The Norwegian Bliss left Germany's Meyer Werft shipyard in March to begin a 15-day itinerary this month, sailing from Miami, Florida through the Panama Canal and up along the west coast of Central and North America before reaching its final destination at the Port of Los Angeles in California. The ship will then service the Alaska region until the end of the cruise season, after which it will be repositioned in the Caribbean.

"We are very proud to help the Panama Canal close out the season with the crossing of our highly-anticipated ship, Norwegian Bliss," said Andy Stuart, president and chief executive officer of Norwegian Cruise Line. "As she makes her way to Seattle, we are excited for this sixteenth ship in our young and modern fleet to begin welcoming guests and providing them with the stand-out service, dining, entertainment and amenities for which we are recognized."

For the Panama Canal, May 24 marks the unofficial end to the 2017-18 cruise season when it will transit the Pacific Princess, operated by Princess Cruises, as part of a 17-day voyage from Los Angeles, California to its final destination at the port of Fort Lauderdale.

The Canal's international trade specialist Albano Aguilar commented on the waterway's successful season. "By the end of its cruise season, the Panama Canal will have transited a total 248 passenger ships with a total of 312,304 passengers onboard," explained Aguilar. "Of this, a total of 20 cruises will be Neopanamax vessels, including the Caribbean Princess, Carnival Freedom, Carnival Splendor, Norwegian Bliss and Disney Wonder - all able to transit the waterway thanks to the Expansion of the Canal."

Smaller ships such as the Safari Voyager and the Wind Star also contributed to total transits. These vessels, with itineraries of eight and 11 days, respectively, visited ports located on the west coast of the Central American isthmus. Additionally, the Panama Canal received passenger ships that were not expected to transit, such as Le Boreal and Logos Hope.

Through the end of the season, renowned cruise lines such as Princess Cruises, Holland America Line, Royal Caribbean Cruises and Norwegian Cruise Line, among others, will continue offering itineraries for complete and partial transits, the last of which include Panama City and the interoceanic route, in particular, as destinations.

About the Panama Canal Authority
The Panama Canal is run by an autonomous agency of the Government of Panama in charge of managing, operating and maintaining the Panama Canal. The operation of the Panama Canal Authority (ACP) is based on its organic law and the regulations approved by its Board of Directors. For more information, please refer to the ACP's website: http://www.pancanal.com  or follow us on Twitter @thepanamacanal .
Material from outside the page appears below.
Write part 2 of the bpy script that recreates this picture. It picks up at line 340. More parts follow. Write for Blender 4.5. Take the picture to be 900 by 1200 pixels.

About the Panama Canal Expansion
The Panama Canal Expansion is the largest enhancement project since the Canal's opening in 1914. Considered and analyzed for a decade with more than 100 studies, the Expanded Canal provides the world's shippers, retailers, manufacturers and consumers with greater shipping options, better maritime service, enhanced logistics and supply-chain reliability. The Expansion included the construction of a new set of locks on the Atlantic and Pacific sides of the waterway, creating a third lane of traffic and doubling the cargo capacity of the waterway. While the expanded locks are 70 feet wider and 18 feet deeper than those in the original Canal, they use less water due to water-savings basins that recycle 60 percent of the water used per transit. In line with its commitment to customer service, the Panama Canal will continue to provide the world with value for another century and beyond.